> **Aim of the exercise**
Starting at the first line of the listing below, retype each line up to and including the one that contains "S.view_settings.exposure = 0.22;". Leave pictures out.

> **Supplied data**

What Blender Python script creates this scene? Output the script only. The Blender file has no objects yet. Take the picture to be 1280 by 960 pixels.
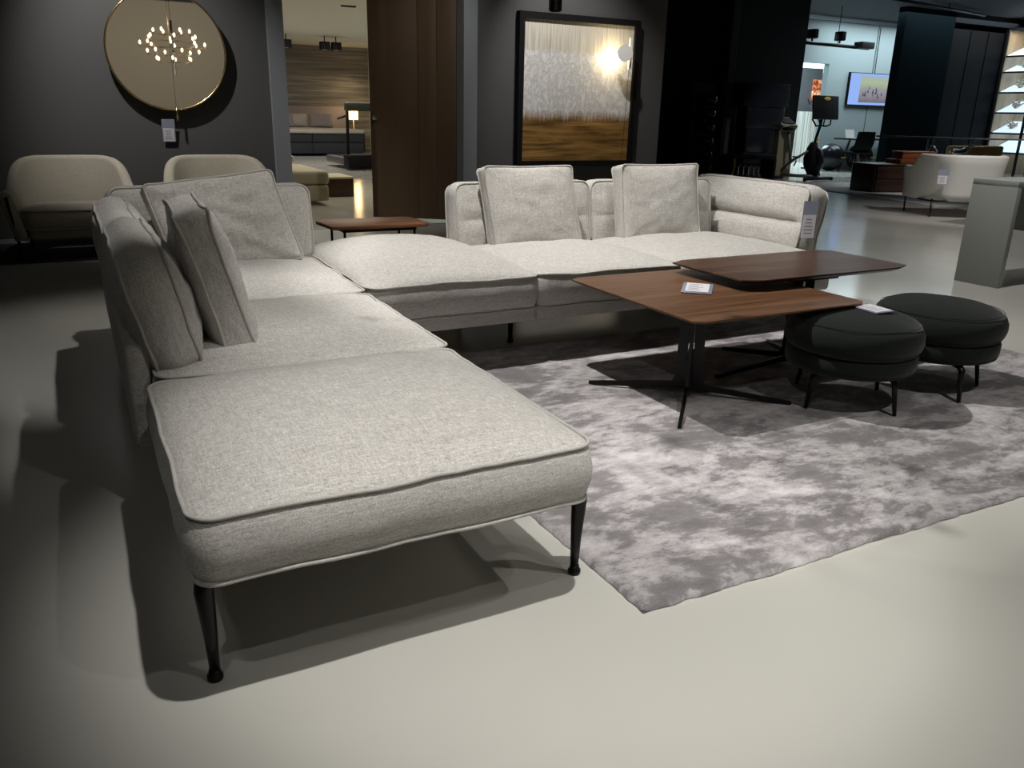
import bpy, bmesh, math, random
from mathutils import Vector, Matrix, Euler, noise
S = bpy.context.scene
COL = S.collection
PI = math.pi
random.seed(7)

# ------------------------------------------------------------------ camera
cd = bpy.data.cameras.new('camera'); cam = bpy.data.objects.new('camera', cd); COL.objects.link(cam)
cd.sensor_fit = 'HORIZONTAL'; cd.sensor_width = 36.0; cd.lens = 36.0 * 1015.2 / 1280.0
cd.clip_start = 0.05; cd.clip_end = 200
R0 = Vector((0.88581709, -0.46353108, 0.0216109)); R1 = Vector((-0.12844078, -0.28967271, -0.9484686)); R2 = Vector((0.44590476, 0.83739397, -0.31613333))
cm = Matrix((R0, -R1, -R2)).transposed().to_4x4(); cm.translation = (0, 0, 1.12627)
cam.matrix_world = cm
S.camera = cam

# ------------------------------------------------------------------ world and exposure
w = bpy.data.worlds.new('world'); S.world = w; w.use_nodes = True
w.node_tree.nodes['Background'].inputs[0].default_value = (0.75, 0.85, 1.0, 1)
w.node_tree.nodes['Background'].inputs[1].default_value = 0.018
S.view_settings.view_transform = 'Standard'; S.view_settings.look = 'None'
S.view_settings.exposure = 0.22; S.view_settings.gamma = 1.0; S.view_settings.use_curve_mapping = False

# ------------------------------------------------------------------ lights (ceiling spots, added fill spots and fill areas)
LIGHTS = bpy.data.collections.new('lights'); COL.children.link(LIGHTS)
def spot(loc, aim, power, size=50, blend=0.5, col=(1, .972, .93), rad=.03):
    l = bpy.data.lights.new('spot_or_fill', 'SPOT'); l.energy = power; l.spot_size = math.radians(size); l.spot_blend = blend  # serves ceiling spots and spots added as fill
    l.color = col; l.shadow_soft_size = rad
    o = bpy.data.objects.new('ceiling_or_fill_spot', l); LIGHTS.objects.link(o); o.location = loc
    d = Vector(aim) - Vector(loc); o.rotation_euler = d.to_track_quat('-Z', 'Y').to_euler(); return o
def area(loc, sx, sy, power, col=(1, .97, .92), rot=(0, 0, 0)):
    l = bpy.data.lights.new('panel', 'AREA'); l.shape = 'RECTANGLE'; l.size = sx; l.size_y = sy; l.energy = power; l.color = col  # unseen area lamp, added for soft fill
    o = bpy.data.objects.new('fill_area_light', l); LIGHTS.objects.link(o); o.location = loc; o.rotation_euler = rot; return o
SPOTS = [  # loc, aim, W, cone, blend
    ((1.9, -0.6, 3.3), (1.05, 1.75, 0.2), 36, 32, .3),
    ((-0.7, 0.0, 3.3), (1.1, 1.8, 0.2), 34, 32, .3),
    ((0.8, 0.75, 3.3), (1.0, 1.65, 0.0), 300, 44, .8),
    ((1.4, 3.4, 3.3), (2.35, 3.15, 0.3), 340, 68, .45),
    ((3.0, 3.5, 3.3), (3.0, 3.6, 0.3), 90, 56, .7),
    ((0.9, 2.9, 3.3), (0.45, 4.0, 0.6), 120, 40, .6),
    ((2.5, 0.2, 3.3), (2.6, 0.3, 0.0), 225, 84, 1.0),
    ((-0.9, 2.2, 3.3), (-0.7, 2.4, 0.0), 10, 70, .9),  # added dim fill for the left floor
    ((1.30, 2.30, 3.3), (0.55, 2.95, 0.5), 150, 28, .8),  # added to brighten the near seats and left cushions
    ((12.3, 9.4, 3.3), (12.4, 12.4, 0.6), 130, 40, .9),  # added to brighten the kiosk and dumbbell bench
    ((5.2, 3.4, 3.3), (5.4, 3.4, 0.0), 210, 76, .8),
    ((8.2, 5.2, 3.3), (8.3, 5.3, 0.0), 170, 88, .8),
    ((4.3, 6.8, 3.25), (4.95, 8.0, 1.35), 140, 66, .8),
    ((0.0, 6.8, 3.25), (0.85, 8.0, 0.9), 200, 66, .9),
    ((1.0, 6.2, 3.25), (0.6, 7.4, 0.5), 9, 50, .8),
    ((3.2, 6.0, 3.25), (3.2, 8.2, 1.2), 70, 56, .8),  # added to bring out the open door
    ((1.7, 4.1, 3.3), (1.6, 4.95, 0.47), 110, 20, .8),  # added to brighten the side table top
    ((9.6, 4.6, 3.3), (9.9, 6.4, 0.4), 230, 44, .7),
    ((12.6, 7.4, 3.3), (12.9, 9.2, 0.4), 150, 46, .7),
]
for s in SPOTS: spot(*s)

# ------------------------------------------------------------------ material helpers
def mat(name, col=(.5, .5, .5), rough=.5, metal=0, spec=.5, emit=None, es=1.0):
    m = bpy.data.materials.new(name); m.use_nodes = True; b = m.node_tree.nodes['Principled BSDF']
    b.inputs['Base Color'].default_value = (*col, 1); b.inputs['Roughness'].default_value = rough
    b.inputs['Metallic'].default_value = metal; b.inputs['Specular IOR Level'].default_value = spec
    if emit: b.inputs['Emission Color'].default_value = (*emit, 1); b.inputs['Emission Strength'].default_value = es
    return m
def N(m, t, **k):
    n = m.node_tree.nodes.new(t)
    for a, v in k.items():
        if a.startswith('i_'): n.inputs[a[2:].replace('_', ' ')].default_value = v
        else: setattr(n, a, v)
    return n
def L(m, a, b): m.node_tree.links.new(a, b)
def bsdf(m): return m.node_tree.nodes['Principled BSDF']
def coords(m, scale=(1, 1, 1), kind='Object', rot=(0, 0, 0)):
    tc = N(m, 'ShaderNodeTexCoord'); mp = N(m, 'ShaderNodeMapping'); mp.inputs['Scale'].default_value = scale; mp.inputs['Rotation'].default_value = rot
    L(m, tc.outputs[kind], mp.inputs[0]); return mp.outputs[0]
def noi(m, vec, scale, detail=4, rough=.55, dist=0):
    n = N(m, 'ShaderNodeTexNoise'); n.inputs['Scale'].default_value = scale; n.inputs['Detail'].default_value = detail
    n.inputs['Roughness'].default_value = rough; n.inputs['Distortion'].default_value = dist; L(m, vec, n.inputs['Vector']); return n.outputs['Fac']
def ramp(m, fac, stops, interp='LINEAR'):
    r = N(m, 'ShaderNodeValToRGB'); r.color_ramp.interpolation = interp; e = r.color_ramp.elements
    while len(e) < len(stops): e.new(.5)
    for x, (p, c) in zip(e, stops): x.position = p; x.color = (*c, 1)
    L(m, fac, r.inputs[0]); return r.outputs[0]
def mixc(m, fac, a, b, mode='MIX'):
    n = N(m, 'ShaderNodeMix', data_type='RGBA', blend_type=mode)
    if isinstance(fac, (int, float)): n.inputs[0].default_value = fac
    else: L(m, fac, n.inputs[0])
    for i, v in ((6, a), (7, b)):
        if isinstance(v, tuple): n.inputs[i].default_value = (*v, 1)
        else: L(m, v, n.inputs[i])
    return n.outputs[2]
def math_(m, op, a, b=None):
    n = N(m, 'ShaderNodeMath', operation=op)
    for i, v in ((0, a), (1, b)):
        if v is None: continue
        if isinstance(v, (int, float)): n.inputs[i].default_value = v
        else: L(m, v, n.inputs[i])
    return n.outputs[0]
def bump(m, h, strength=.3, dist=.01):
    b = N(m, 'ShaderNodeBump'); b.inputs['Strength'].default_value = strength; b.inputs['Distance'].default_value = dist
    L(m, h, b.inputs['Height']); L(m, b.outputs[0], bsdf(m).inputs['Normal'])

def fabric(name, c1, c2, sc=1.0, bs=.5):
    m = mat(name, rough=.92, spec=.15); v = coords(m)
    a = noi(m, v, 400 * sc, 2, .6)
    vx = coords(m, (60 * sc, 360 * sc, 360 * sc)); vy = coords(m, (360 * sc, 60 * sc, 360 * sc))
    x = noi(m, vx, 1.0, 2); y = noi(m, vy, 1.0, 2)
    th = math_(m, 'ADD', math_(m, 'MULTIPLY', x, .5), math_(m, 'MULTIPLY', y, .5))
    sx = noi(m, coords(m, (16 * sc, 190 * sc, 190 * sc)), 1.0, 3); sy = noi(m, coords(m, (190 * sc, 16 * sc, 190 * sc)), 1.0, 3)
    sl = math_(m, 'MULTIPLY', math_(m, 'ADD', sx, sy), .5)
    th = math_(m, 'ADD', math_(m, 'MULTIPLY', th, .45), math_(m, 'ADD', math_(m, 'MULTIPLY', a, .25), math_(m, 'MULTIPLY', sl, .30)))
    L(m, ramp(m, th, [(.34, c1), (.66, c2)]), bsdf(m).inputs['Base Color'])
    wr = noi(m, v, 22, 3)
    h = math_(m, 'ADD', math_(m, 'MULTIPLY', th, .5), math_(m, 'MULTIPLY', wr, .5))
    bump(m, h, bs, .004)
    bsdf(m).inputs['Sheen Weight'].default_value = .15
    return m
def wood(name, dark, mid, light, axis=0, sc=1.0, rough=.4):
    s = [26.0 * sc] * 3; s[axis] = 1.4 * sc
    m = mat(name, rough=rough, spec=.4); v = coords(m, tuple(s))
    a = noi(m, v, 1.0, 6, .6, .6); s2 = [90 * sc] * 3; s2[axis] = 2.5 * sc
    b = noi(m, coords(m, tuple(s2)), 1.0, 3)
    f = math_(m, 'ADD', math_(m, 'MULTIPLY', a, .75), math_(m, 'MULTIPLY', b, .25))
    L(m, ramp(m, f, [(.3, dark), (.5, mid), (.7, light)]), bsdf(m).inputs['Base Color'])
    bump(m, b, .08, .002); return m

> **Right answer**
What Blender Python script creates this scene? Output the script only. The Blender file has no objects yet. Take the picture to be 1280 by 960 pixels.
import bpy, bmesh, math, random
from mathutils import Vector, Matrix, Euler, noise
S = bpy.context.scene
COL = S.collection
PI = math.pi
random.seed(7)

# ------------------------------------------------------------------ camera
cd = bpy.data.cameras.new('camera'); cam = bpy.data.objects.new('camera', cd); COL.objects.link(cam)
cd.sensor_fit = 'HORIZONTAL'; cd.sensor_width = 36.0; cd.lens = 36.0 * 1015.2 / 1280.0
cd.clip_start = 0.05; cd.clip_end = 200
R0 = Vector((0.88581709, -0.46353108, 0.0216109)); R1 = Vector((-0.12844078, -0.28967271, -0.9484686)); R2 = Vector((0.44590476, 0.83739397, -0.31613333))
cm = Matrix((R0, -R1, -R2)).transposed().to_4x4(); cm.translation = (0, 0, 1.12627)
cam.matrix_world = cm
S.camera = cam

# ------------------------------------------------------------------ world and exposure
w = bpy.data.worlds.new('world'); S.world = w; w.use_nodes = True
w.node_tree.nodes['Background'].inputs[0].default_value = (0.75, 0.85, 1.0, 1)
w.node_tree.nodes['Background'].inputs[1].default_value = 0.018
S.view_settings.view_transform = 'Standard'; S.view_settings.look = 'None'
S.view_settings.exposure = 0.22; S.view_settings.gamma = 1.0; S.view_settings.use_curve_mapping = False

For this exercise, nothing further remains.